しかしそれ以上に私が魅入ってしまったものがありました。小さな口を目いっぱいに大きく開けて歌う、子供たちのきらきら光る肌でした。小学校の1、2年生でしょうか、その生命を輝かせているような、みずみずしい子供たちの皮膚に、思わず食べてしまいそうな衝動が湧いたことを告白しなければなりません。

こうした衝動の所以は何でしょうか。加齢や老齢に伴う回帰現象であるかも知れません。生物(いきもの)としての種の保存を求める、次世代への期待感覚なのかも知れません。いやいや、わが国は少子化の進行の中で、民族の滅亡が懸念されています。

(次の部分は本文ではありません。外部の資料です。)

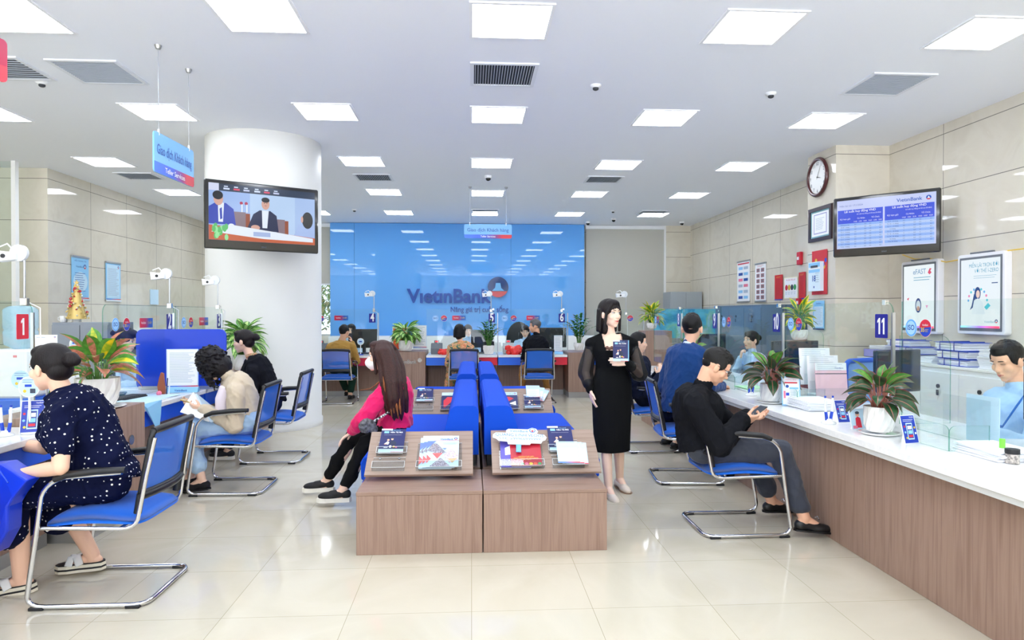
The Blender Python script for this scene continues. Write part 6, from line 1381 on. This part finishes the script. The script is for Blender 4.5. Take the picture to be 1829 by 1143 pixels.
# three tier document rack with pink papers
t = thing('document_rack', 'stepped clear document rack with white and pink forms behind the right glass', 'document rack', (2.98, 5.28, .752))
for k in range(3):
    o = None; a = Art(.26, .30, PAPER if k else mat('pink_form', 'F4C8D4', .6), .004); a.r(0, .8, 1, 1, PAPER); a.lines(.08, .9, .95, .8, 4, INKL, .25); 
    if k == 0: a.r(0, .70, 1, .72, INKD); a.t('VietinBank', .62, .84, .04, INKB, w=.28)
    o = a.build('form_sheet', t); o.location = (-.24-.02*k, -.10+.09*k, .02+.055*k); o.rotation_euler = (-.12, 0, .0); MB().span((-.26, -.12+.09*k, 0), (.02, -.115+.09*k, .12+.05*k), ACRYL).build('clear_panel', t)
MB().span((-.26, -.12, 0), (.02, .16, .01), ACRYL).build('clear_base', t)
# clerk side: monitor, blue chair, lavender tray, binders
monitor((3.30, 5.05, .752), .50, .33, math.radians(200), 'dark blue tilted monitor behind the nearest right plant', mat('monitor_dark', '1C2C48', .35))
monitor((3.13, 3.42, .752), .50, .36, math.radians(75), 'black monitor cut by the right edge beside the clerk')
monitor((3.25, 6.6, .752), .50, .34, math.radians(185), 'black monitor beside the smiling clerk'); monitor((3.2, 8.9, .752), .48, .34, math.radians(190), 'dark monitor far down behind the right glass')
def task_chair(p, rz, label):
    t = thing('task_chair', label, 'chair', tuple(p), rz); bm_ = mat('chair_blue', '1454C8', .5); w = MB(); pts = [(x, 0, z) for x, z in rrect(-.24, 0, .24, .5, .06)]; w.tube([V(*p2)+V(0, 0, .56) for p2 in pts], .022, bm_, 8, closed=True); w.build('back_frame', t); MB().poly([V(x, 0, z+.56) for x, z in rrect(-.23, .01, .23, .49, .05)], mat('chair_mesh_pale', '6E9CE0', .6), (0, .01, 0)).build('back_mesh', t)
    MB().span((-.24, .05, .44), (.24, .5, .50), bm_, bev=.02).build('seat', t); MB().cyl((0, .26, .06), (0, .26, .44), .028, BLACKP).build('gas_lift', t); w = MB(); [w.tube([(0, .26, .08), (.28*math.cos(k*1.257), .26+.28*math.sin(k*1.257), .04)], .02, BLACKP, 6) for k in range(5)]; w.build('star_base', t); return t
q = ay(1541, 690, 5.9); task_chair((q.x, 5.9, -.02), math.radians(25), 'bright blue task chair behind the nearest right plant'); 
q = ay(195, 690, 6.0); 
BIND = mat('binder_blue', '1C50D0', .3)
def binder(c, W, D, H, rz, label, n=4):
    t = thing('binder', label, 'binder', tuple(c), rz, 'blue document binders'); MB().span((-W/2, -D/2, 0), (W/2, D/2, .004), BIND).build('cover', t); MB().span((-W/2, -D/2, H), (W/2, D/2, H+.004), BIND).build('cover', t)
    rnd = random.Random(int(W*1000+D*100+c[1]*50)); 
    for i in range(n): MB().box((rnd.uniform(-.01, .01), rnd.uniform(-.01, .01), .004+(H-.004)*(i+.5)/n), (W-.03, D-.04, (H-.006)/n*.9), PAPER, rz=rnd.uniform(-.05, .05)).build('paper_bundle', t)
    for y in (-D*.25, D*.25): w = MB(); w.tube([(-W/2-.004, y, 0), (-W/2-.006, y, H/2), (-W/2-.004, y, H+.006), (W/2, y, H+.007)], .005, mat('tie_blue', '1A3C9A', .6), 6); w.build('tie', t)
    return t
yb = [(8.02, .34, .42), (7.72, .32, .40), (6.95, .34, .42), (6.55, .34, .4)]
zz = .907; binder((5.30, 7.78, zz), .32, .44, .075, .05, 'blue tied binder at the bottom left of the cabinet stacks'); binder((5.30, 7.74, zz+.083), .33, .46, .075, -.08, 'blue tied binder in the middle of the left stack'); binder((5.30, 7.86, zz+.166), .31, .40, .07, .12, 'blue lever binder topmost of the left stack', 2)
binder((5.30, 6.90, zz), .32, .44, .07, .02, 'blue tied binder at the bottom of the right stack'); binder((5.30, 6.92, zz+.078), .33, .45, .075, .06, 'blue tied binder in the middle of the right stack'); binder((5.30, 6.96, zz+.161), .33, .45, .085, -.03, 'thick blue tied binder topmost of the right stack', 3)
papers((5.28, 6.34, zz), .30, .36, 14, 'tall loose white paper stack beside the clerk head', 9, .014); papers((5.28, 7.36, zz), .26, .24, 6, 'low pale paper stack between the binder stacks', 10, .011)
t = thing('paper_tray', 'lavender plastic tray with white papers on the farthest cabinet', 'tray', (5.30, 8.32, zz)); LV = mat('lavender_plastic', '9A98DC', .3)
for a, b in (((-.16, -.2, 0), (.16, .2, .006)), ((-.16, -.2, 0), (-.154, .2, .1)), ((.154, -.2, 0), (.16, .2, .1)), ((-.16, -.2, 0), (.16, -.194, .1)), ((-.16, .194, 0), (.16, .2, .1))): MB().span(a, b, LV).build('tray_wall', t)
papers((5.30, 8.30, zz+.10), .24, .32, 5, 'white sheets slanting in the lavender tray', 12, .01)
# near right: jar, highlighter, bottle
t = thing('pin_jar', 'clear jar of paper clips with black lid at the right edge', 'jar', tuple(az(1808, 827, .752))); MB().cyl((0, 0, 0), (0, 0, .045), .029, noise_mat('clips', [(.4, '7A7470'), (.6, 'C8C0B8')], nscale=90, rough=.4), 20).build('jar_body', t); MB().cyl((0, 0, .0452), (0, 0, .068), .031, BLACKP, 20).build('lid', t)
t = thing('highlighter', 'bright green highlighter pen beside the clip jar', 'pen', tuple(az(1790, 818, .752))); MB().cyl((0, 0, 0), (0, 0, .03), .010, NAVY, 12).build('grip', t); MB().cyl((0, 0, .0302), (0, 0, .095), .013, mat('lime', '7CE04A', .3), 14).build('cap', t)
t = thing('sanitizer_bottle', 'green hand sanitiser bottle right of the nearest plant', 'bottle', tuple(az(1613, 772, .752)+V(.03, .2, 0))); MB().cyl((0, 0, 0), (0, 0, .12), .030, GREENP, 18).build('bottle_body', t); MB().cyl((0, 0, .1202), (0, 0, .145), .016, WHITEP, 14).build('pump', t); MB().box((0, -.0, .06), (.062, .03, .07), WHITEP, bev=.002).build('bottle_label', t)
t = thing('acrylic_stand', 'clear plastic sheet stand with blank pages between plant and male clerk', 'stand', (2.78, 3.62, .752)); MB().box((0, 0, .12), (.004, .36, .24), ACRYL).build('clear_sheet', t); MB().box((.02, -.1, .13), (.003, .24, .26), PAPERB).build('page', t)
# left side: water dispenser, notices, round signs, christmas tree, cup, yellow card
q = ay(38, 720, 6.3); t = thing('water_dispenser', 'white and blue water dispenser with a big bottle at the far left', 'water dispenser', (q.x, 6.3, 0)); Wd = .36; MB().span((-Wd/2, -.17, 0), (Wd/2, .17, .72), mat('dispenser_blue', '2A6AD8', .3), bev=.02).build('lower_body', t); MB().span((-Wd/2, -.17, .72), (Wd/2, .17, 1.15), WHITEP, bev=.02).build('upper_body', t)
MB().lathe((0, 0, 0), [(.06, 1.15), (.13, 1.19), (.135, 1.30), (.125, 1.32), (.135, 1.34), (.135, 1.5), (.1, 1.53), (.001, 1.54)], mat('water_bottle', 'B4DCF0', .1, alpha=.45), 28).build('bottle', t); MB().box((.06, -.172, 1.09), (.03, .004, .02), mat('small_mark', 'D88890', .4)).build('mark', t)
t = thing('paper_notice', 'white printed notice behind the glass above the polka dot woman head', 'notice', (0, 0, 0)); p0 = ay(61, 650, 5.0); p1 = ay(101, 598, 5.0); orient(t, (p0.x, 5.0, p0.z), (1, .05, 0)); a = Art(p1.x-p0.x, p1.z-p0.z, PAPER, .003); a.lines(.1, .9, .5, .4, 2, INKL, .5); a.lines(.1, .5, .9, .86, 1, INKL, .5); logo_ball(a, .9, .92, .006); a.build('sheet', t)
MB().cyl(((p1.x-p0.x)/2, .008, .75-p0.z), ((p1.x-p0.x)/2, .008, .0), .006, STEEL, 8).build('support', t)
for px, py, Y, R_, lb_ in ((52, 691, 4.15, .062, 'larger round pale blue sign in front of the polka dot woman chin'), (37, 678, 4.75, .066, 'smaller round pale blue sign with a figure behind the larger one')):
    q = ay(px, py, Y); t = thing('round_stand_sign', lb_, 'sign', (q.x, Y, .752)); a = Art(2*R_, 2*R_, WHITEP, .004, R_*.97); a.e(.5, .5, R_*.94, PALEB); a.r(.3, .5, .62, .62, ROYAL); a.e(.3, .3, .01, GOLD); a.lines(.2, .8, .82, .72, 2, INKB, .4); a.r(.55, .2, .8, .42, INKD); a.build('disc', t).location = (-R_, 0, q.z-.752-R_); MB().cyl((0, .004, 0), (0, .004, q.z-.752-R_), .007, WHITEP, 10).build('stem', t); MB().cyl((0, 0, 0), (0, 0, .01), .045, WHITEP, 20).build('foot', t)
t = thing('round_stand_sign', 'small oval white sign with code marks beside the pink leaved plant', 'sign', (ay(133, 610, 5.1).x, 5.1, .802)); q = ay(133, 617, 5.1); a = Art(.075, .13, WHITEP, .003, .035); a.e(.5, .5, .033, PALEB, .058); a.r(.3, .7, .7, .8, ROYAL); a.build('disc', t).location = (-.037, 0, q.z-.802-.08); MB().cyl((0, .004, 0), (0, .004, q.z-.802-.07), .005, WHITEP, 8).build('stem', t)
t = thing('yellow_card', 'bright yellow folded card leaning beside the large white pot', 'card', tuple(az(140, 724, .805)+V(.04, .1, 0)), .5); a = Art(.10, .10, YELLOW, .003); a.t('EN', .95, .3, .3, INKD, 'RIGHT'); a.build('card_face', t).rotation_euler = (-.15, 0, 0)
t = thing('christmas_tree', 'small gold christmas tree with red baubles on the grey cabinet', 'christmas tree', (ay(133, 570, 8.6).x, 8.65, zc)); w = MB(); gd = mat('gold_tinsel', 'DDC27A', .4, .5); wh_ = mat('silver_tinsel', 'E4E0D4', .3, .5); rnd = random.Random(2); Ht = .50
w.lathe((0, 0, 0), [(.11, .04), (.075, .2), (.04, .35), (.008, .46)], gd, 20); w.build('cone', t); 
for k in range(110):
    f = rnd.random(); a = rnd.uniform(0, 6.28); r = .112*(1-f)+.018; w = None
    kind = rnd.random(); mm = gd if kind < .5 else wh_ if kind < .78 else mat('red_bauble', 'C01828', .2, coat=1)
    if k == 0: blobs = {}
    blobs.setdefault(mm.name, (MB(), mm))[0].ell((r*math.cos(a), r*math.sin(a), .05+.41*f), .012 if kind < .78 else rnd.choice((.010, .018)), mm, 8, 6)
for k_, (w, mm) in blobs.items(): w.build({'gold_tinsel': 'gold_baubles', 'silver_tinsel': 'silver_baubles'}.get(k_, 'red_baubles'), t)['kind'] = 'stuff'
w = MB(); w.poly([(.035*(1 if k % 2 == 0 else .42)*math.cos(math.pi/2+math.pi*k/5), -.006, .49+.035*(1 if k % 2 == 0 else .42)*math.sin(math.pi/2+math.pi*k/5)) for k in range(10)], gd, (0, .012, 0)); w.build('star', t); MB().cyl((0, 0, 0), (0, 0, .05), .05, WHITEP, 18).build('tree_base', t)
t = thing('mug', 'white mug beside the gold christmas tree', 'mug', (ay(112, 570, 8.6).x, 8.62, zc)); MB().lathe((0, 0, 0), [(.03, 0), (.038, .005), (.042, .08), (.038, .08), (.034, .01), (.001, .01)], WHITEP, 24, caps=False).build('cup_body', t); MB().tube([(-.038, 0, .065), (-.065, 0, .06), (-.065, 0, .03), (-.036, 0, .02)], .005, WHITEP, 8).build('handle', t)
monitor((ay(215, 640, 7.5).x, 7.5, .8), .4, .3, math.pi, 'dark screen beside the left clerk under the notice'); t = box_unit('back_desk', 'white desk behind the left clerks', 'desk', (-4.6, 7.35, 0), (-3.9, 7.9, .8), WCAB, False)
q = az(262, 692, .752); monitor((-3.12, 6.05, .752), .46, .34, math.radians(112), 'dark teal monitor turned away on the left desk under the divider', mat('monitor_teal', '22465A', .25)); monitor((-3.0, 3.3, .752), .5, .34, math.radians(70), 'black monitor cut by the left edge')
t = thing('pen_cup', 'brown figure shaped pen holder with pink ball on the left desk', 'pen holder', tuple(az(288, 706, .752))); w = MB(); w.poly([(x, 0, z) for x, z in ((-.025, 0), (-.035, .08), (-.02, .15), (-.005, .20), (.015, .19), (.02, .12), (.03, .05), (.028, 0))], mat('figure_brown', '9A5238', .5), (0, .03, 0)); w.build('figure', t, bevel=.004); MB().ell((.0, -.04, .022), .022, PINKP, 14, 10).build('pink_ball', t)
for k in range(2): MB().cyl((.04+.02*k, .01, 0), (.05+.02*k, .01, .15), .005, (NAVY, WHITEP)[k], 8).build('pen', t)
t = thing('keyboard', 'black keyboard on the left desk', 'keyboard', (-2.86, 5.72, .752), 1.4); MB().box((0, 0, .012), (.40, .14, .02), BLACKP, bev=.004).build('keyboard_base', t); w = MB(); [w.box((-.18+.026*i, -.05+.026*j, .025), (.02, .02, .006), DARKG) for i in range(15) for j in range(5)]; w.build('keys', t)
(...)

そんな兆候に対して、日本民族としての生物集団が発信する危機メッセージではないか。そう思えてしまったのです。

それにしては、世の中、情けない風潮があります。例えば先日のこんな騒動がありました。「私は子どもを二人作り育てました。義務を果たしました」。この当たり前の表現を答弁したどこぞの首相に、「子作りを“義務”化した」と噛みついたマスコミ等の姿勢です。失言をハイエナのように探し求めるマスコミのさもしさもさることながら、「すべての“義務”を軽視することこそ民主国家なのだ」といわんばかりの戦後民主主義の危うさを、ここにも感ずるというものです。

音羽ゆりかご会のコンサートでは、小さな子供たちによって、「仰げば尊し」がうたわれました。その時、会場を満席に埋めた親や祖父母たちの目が潤んでいたことを、私は忘れることが出来ません。大事なものは大事に伝えていきたいものです。生命も歌も伝統もです。